A group of military and climate experts will be discussing ideas at the Climate Security in Northwest Florida: Best Practices and Lessons Learned for Military Facility Resilience this Monday in downtown Pensacola. It will be moderated by Dr. Schwartz.
Going out ‘green.’ Demand grows for Florida funerals that preserve nature, cut pollution | Miami Herald
As bagpipes played, Janet McAliley’s family pulled her casket of woven seagrass on a wooden wagon down a dirt path through a wild green meadow in Central Florida.
In life, McAliley was a moral pillar of Miami-Dade County: a 16-year school board member who crusaded for civil rights, the fair treatment of immigrants and many environmental causes. In death, she wanted to add to her environmental legacy. She chose to be laid to rest in what’s known as a “green burial” — in her case, at the Prairie Creek Conservation Cemetery outside of Gainesville, Florida.
There would be no cremation, a process that contributes to climate change byproducing as many carbon emissions as a 500-mile road trip. No embalming fluid, which seeps out of caskets and can pollute groundwater. And no concrete vault, which prevents the microbial denizens of the soil (for a time) from decomposing a body and returning it to the earth.
Florida home insurance crisis: Floridians brace for yet another rate increase.
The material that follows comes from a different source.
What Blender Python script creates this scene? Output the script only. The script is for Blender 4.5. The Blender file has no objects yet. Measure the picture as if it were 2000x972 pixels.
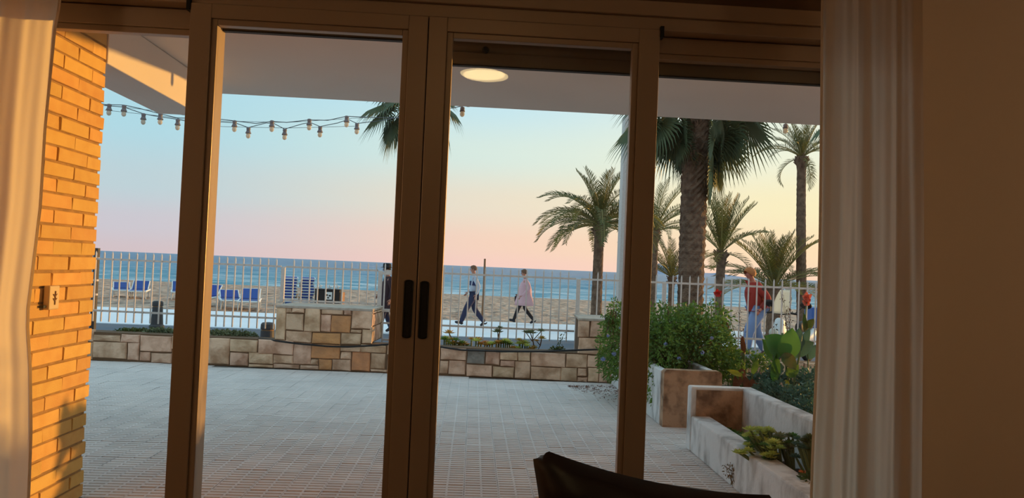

Here’s why. | Pensacola News Journal
Since 2022, Florida homeowners have been shocked to discover their home insurance premiums skyrocketing to double or triple their previous rates.
Many others have received letters of cancellation as more than a dozen insurance companies have pulled out of the state or gone under completely.
And now, Florida homeowners are bracing for yet another spike in insurance premiums as the Florida Insurance Guaranty Association voted on March 31 to collect a 1% emergency “assessment” from policyholders to be used to pay for claims insolvent companies can no longer cover.